Theidon also gives a critical importance to traditional and communal structures as avenues for reconciliation after war. Theidon confers the term micropolitics to this prospective communal justice. Micropolitics bears the true potential for change, as  the contrasting macro- or standard politics of government remains too far removed from the violence experienced in Peru, violence primarily experienced on individual and familial levels. Thus, the micropolitics of communal and familial organizations remain the crucial tool with which to mediate the trauma of the conflict, insofar as these institutions remain immanent to the conflict itself.

Both Honwana and Theidon thus emphasize the centrality of smaller communal groups, such as families and villages to any process of reconciliation. In essence, both authors forward an endemic approach to reconciliation, positing that true catharsis and healing can only be achieved from within a community. Whereas the logic here appears sound to the extent that these are the groups who were most directly affected by conflict, both authors perhaps minimize the role these groups themselves played in the violence. In other words, both authors intimate that such violence is never the product of inter-tribal rivalry or an ancient hatred, but rather, that such violence is the product of a macro-politics, of an exterior force manipulating the lives of poor and rural communities. This not only overlooks the possible role such groups play in violence, but also essentially strips these groups of their own autonomy, in their portrayal as basic automatons of a greater societal apparatus. The same traditional institutions that, for example, Honwana observes as producing stability, must also be thought in terms of producing stereotypes and prejudices that could be used to perpetuate violence. Such interpretations essentially omit crucial features of the lives of these communities, such as their own unique history.

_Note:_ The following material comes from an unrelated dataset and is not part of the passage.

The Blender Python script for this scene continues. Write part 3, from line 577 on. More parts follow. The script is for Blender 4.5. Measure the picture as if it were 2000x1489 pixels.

In essence, both texts present a certain idealistic version of what Theidon terms micropolitics. While correctly identifying the importance of promoting reconciliation on this micro-level, one cannot help but detect a romanticization of this micro-level at work in both articles, in line with a typical anthropological stereotype of the “noble savage.” Accordingly, the accounts seem to omit the pervasive nature of war and violence and how such conflicts may arise in any given situation.